— EXERCISE —
Quote the listing below in its entirety.

— DATA EXTRACT —
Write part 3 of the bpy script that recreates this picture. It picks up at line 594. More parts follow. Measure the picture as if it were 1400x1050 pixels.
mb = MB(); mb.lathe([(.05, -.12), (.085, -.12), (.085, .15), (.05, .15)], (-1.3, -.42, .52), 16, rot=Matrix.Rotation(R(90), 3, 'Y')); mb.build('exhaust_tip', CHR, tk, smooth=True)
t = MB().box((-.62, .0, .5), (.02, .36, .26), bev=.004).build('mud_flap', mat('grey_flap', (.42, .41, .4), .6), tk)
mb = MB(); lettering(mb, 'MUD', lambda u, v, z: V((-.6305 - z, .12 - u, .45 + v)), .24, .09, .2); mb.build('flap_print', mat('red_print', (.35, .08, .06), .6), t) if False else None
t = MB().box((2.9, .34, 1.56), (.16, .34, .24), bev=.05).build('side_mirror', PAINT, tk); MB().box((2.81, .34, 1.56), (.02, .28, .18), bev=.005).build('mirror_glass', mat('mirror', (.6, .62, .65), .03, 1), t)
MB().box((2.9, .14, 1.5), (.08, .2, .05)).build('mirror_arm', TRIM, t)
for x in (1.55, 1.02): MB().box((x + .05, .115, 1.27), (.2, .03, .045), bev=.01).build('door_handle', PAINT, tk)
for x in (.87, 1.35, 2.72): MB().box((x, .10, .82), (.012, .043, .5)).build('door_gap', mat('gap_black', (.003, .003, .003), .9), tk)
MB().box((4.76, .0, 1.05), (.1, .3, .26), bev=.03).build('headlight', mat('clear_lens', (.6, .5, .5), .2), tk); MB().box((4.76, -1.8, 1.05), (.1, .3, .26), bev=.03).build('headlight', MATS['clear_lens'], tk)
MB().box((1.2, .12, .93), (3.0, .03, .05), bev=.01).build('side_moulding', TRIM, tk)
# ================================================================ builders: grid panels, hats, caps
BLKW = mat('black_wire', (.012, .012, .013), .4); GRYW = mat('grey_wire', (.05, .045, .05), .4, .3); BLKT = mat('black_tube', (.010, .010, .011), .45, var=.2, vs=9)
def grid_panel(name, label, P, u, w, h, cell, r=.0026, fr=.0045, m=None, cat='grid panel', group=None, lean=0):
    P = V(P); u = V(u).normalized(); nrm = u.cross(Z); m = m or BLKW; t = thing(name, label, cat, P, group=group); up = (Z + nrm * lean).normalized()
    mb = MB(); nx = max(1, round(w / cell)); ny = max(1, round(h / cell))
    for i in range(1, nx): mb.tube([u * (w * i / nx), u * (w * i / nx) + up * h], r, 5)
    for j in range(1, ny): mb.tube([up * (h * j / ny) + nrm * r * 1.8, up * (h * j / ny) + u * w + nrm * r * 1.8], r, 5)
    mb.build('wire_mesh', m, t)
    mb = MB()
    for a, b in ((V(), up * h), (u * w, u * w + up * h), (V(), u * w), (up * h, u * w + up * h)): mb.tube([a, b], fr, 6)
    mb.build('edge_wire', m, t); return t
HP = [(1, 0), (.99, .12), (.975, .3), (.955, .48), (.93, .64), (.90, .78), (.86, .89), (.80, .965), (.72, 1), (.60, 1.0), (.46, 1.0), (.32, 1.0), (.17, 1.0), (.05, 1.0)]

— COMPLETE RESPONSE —
Write part 3 of the bpy script that recreates this picture. It picks up at line 594. More parts follow. Measure the picture as if it were 1400x1050 pixels.
mb = MB(); mb.lathe([(.05, -.12), (.085, -.12), (.085, .15), (.05, .15)], (-1.3, -.42, .52), 16, rot=Matrix.Rotation(R(90), 3, 'Y')); mb.build('exhaust_tip', CHR, tk, smooth=True)
t = MB().box((-.62, .0, .5), (.02, .36, .26), bev=.004).build('mud_flap', mat('grey_flap', (.42, .41, .4), .6), tk)
mb = MB(); lettering(mb, 'MUD', lambda u, v, z: V((-.6305 - z, .12 - u, .45 + v)), .24, .09, .2); mb.build('flap_print', mat('red_print', (.35, .08, .06), .6), t) if False else None
t = MB().box((2.9, .34, 1.56), (.16, .34, .24), bev=.05).build('side_mirror', PAINT, tk); MB().box((2.81, .34, 1.56), (.02, .28, .18), bev=.005).build('mirror_glass', mat('mirror', (.6, .62, .65), .03, 1), t)
MB().box((2.9, .14, 1.5), (.08, .2, .05)).build('mirror_arm', TRIM, t)
for x in (1.55, 1.02): MB().box((x + .05, .115, 1.27), (.2, .03, .045), bev=.01).build('door_handle', PAINT, tk)
for x in (.87, 1.35, 2.72): MB().box((x, .10, .82), (.012, .043, .5)).build('door_gap', mat('gap_black', (.003, .003, .003), .9), tk)
MB().box((4.76, .0, 1.05), (.1, .3, .26), bev=.03).build('headlight', mat('clear_lens', (.6, .5, .5), .2), tk); MB().box((4.76, -1.8, 1.05), (.1, .3, .26), bev=.03).build('headlight', MATS['clear_lens'], tk)
MB().box((1.2, .12, .93), (3.0, .03, .05), bev=.01).build('side_moulding', TRIM, tk)
# ================================================================ builders: grid panels, hats, caps
BLKW = mat('black_wire', (.012, .012, .013), .4); GRYW = mat('grey_wire', (.05, .045, .05), .4, .3); BLKT = mat('black_tube', (.010, .010, .011), .45, var=.2, vs=9)
def grid_panel(name, label, P, u, w, h, cell, r=.0026, fr=.0045, m=None, cat='grid panel', group=None, lean=0):
    P = V(P); u = V(u).normalized(); nrm = u.cross(Z); m = m or BLKW; t = thing(name, label, cat, P, group=group); up = (Z + nrm * lean).normalized()
    mb = MB(); nx = max(1, round(w / cell)); ny = max(1, round(h / cell))
    for i in range(1, nx): mb.tube([u * (w * i / nx), u * (w * i / nx) + up * h], r, 5)
    for j in range(1, ny): mb.tube([up * (h * j / ny) + nrm * r * 1.8, up * (h * j / ny) + u * w + nrm * r * 1.8], r, 5)
    mb.build('wire_mesh', m, t)
    mb = MB()
    for a, b in ((V(), up * h), (u * w, u * w + up * h), (V(), u * w), (up * h, u * w + up * h)): mb.tube([a, b], fr, 6)
    mb.build('edge_wire', m, t); return t
HP = [(1, 0), (.99, .12), (.975, .3), (.955, .48), (.93, .64), (.90, .78), (.86, .89), (.80, .965), (.72, 1), (.60, 1.0), (.46, 1.0), (.32, 1.0), (.17, 1.0), (.05, 1.0)]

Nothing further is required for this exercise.